With Iraq's occupation not going smoothly, is it becoming another Vietnam? We offer the most compelling opinions.

It seems that every sizable U.S. military campaign evokes the question whether it will turn into another Vietnam. With U.S.-led forces in Iraq battling insurgents on a daily basis — and mounting casualties and war costs — can the Iraq of 2004 be compared to the Vietnam of the 1960s? We present the most important quotes on whether Iraq is turning into a Vietnam redux.

“Vietnam was a very different war from Iraq — but it too was an invasion. It too suppressed all intelligence warnings that local people might want a change of government — but not one imposed by the West.”
(Simon Jenkins, London Times columnist, April 2003)

“Vietnam will be a children’s toy, a children’s game.”
(Salah Al-Mukhtar, Iraq’s former ambassador to Vietnam, March 2003)

“Unlike LBJ in Vietnam, Bush won’t quit. He’s a different kind of Texan.”
(Richard C. Holbrooke, former U.S. ambassador to the UN, March 2003)

“Not since Lyndon Johnson and the Vietnam War has an American politician’s ouster been wished for so openly abroad.”
(Jim Hoagland, Washington Post columnist, March 2004)

“There is every reason to believe that the United States will eventually defeat this Baathist-terror counterattack. The guerillas lack the kind of foreign sanctuary or great power patron that the North Vietnamese had.”
(Wall Street Journal editorial, July 2003)

“In its approach to the Muslim world, the United States is repeating the terrible errors that helped to drag it into the debacle of Vietnam: lumping a range of mutually hostile states and forces into one category of enemy — and completely underestimating the importance of nationalism.”
(Anatol Lieven, senior associate at the Carnegie Endowment for International Peace, December 2003)

“There are so many cartoons where press people are saying ‘Is it Vietnam yet?’ hoping it is — and wondering if it is. And it isn’t.”
(U.S. Secretary of Defense Donald Rumsfeld, July 2003)

“Does the United States have the long-term stomach for keeping troops in Iraq, quite possibly in large, even Vietnam-size numbers, for what could easily be a generation, while democracy takes root in a country that has no experience of it whatever?”
(Salman Rushdie, author, November 2002)

“I am sorry for America. You are stuck. You have become a country of the Middle East.”
(Raja Sidawi, Syrian journalist, July 2003)

“The danger now is not that the United States will be drawn into some quagmire à la Vietnam — but that we will show a desire to leave too soon.”
(Wall Street Journal Editorial, September 2003)

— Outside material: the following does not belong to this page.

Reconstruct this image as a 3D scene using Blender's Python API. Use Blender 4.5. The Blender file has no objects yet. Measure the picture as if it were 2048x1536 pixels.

“How do you ask a man to be the last man to die in Vietnam? How do you ask a man to be the last man to die for a mistake?”
(U.S. Senator John Kerry (D-MA), 1971)

“We’ve got to get over that rhetoric that we will be in just as long as we need to — and not a day more. It is rubbish. We are going to be there a long time. We must reorganize our military to be there a long time.”
(U.S. Senator Richard G. Lugar (R-IN), chairman of the Senate Foreign Relations Committee, July 2003)

“If we are to avoid a debate over who “lost” Iraq, as we debated who lost Vietnam a generation ago, we must act urgently to transform our early military success into lasting political victory.”
(U.S. Senator John McCain (R-AZ), November 2003)

“As the general staff gets older, the men with Vietnam experience are fading away.”
(Brian Williams, CNBC News anchor, July 2003)

“The war in Vietnam was sold to a skeptical American public as another battle for freedom — and it led the republic into defeat and disgrace.”
(Michael Ignatieff, Kennedy School of Government, Harvard University, January 2003)

“This was exactly what happened during the Vietnam war days when we were labeled as anti-American — and we don’t want that to be repeated.”
(Medea Benjamin, founding director of the San Francisco-based advocacy group Global Exchange, April 2003)

“Especially as casualties mount, as they very well may, Mr. Bush has to explain why Americans are still fighting and dying in Iraq.”
(Wall Street Journal editorial, July 2003)

“Vietnam taught that Rule 1 of getting involved in foreign civil wars is famously and simply: Don’t.”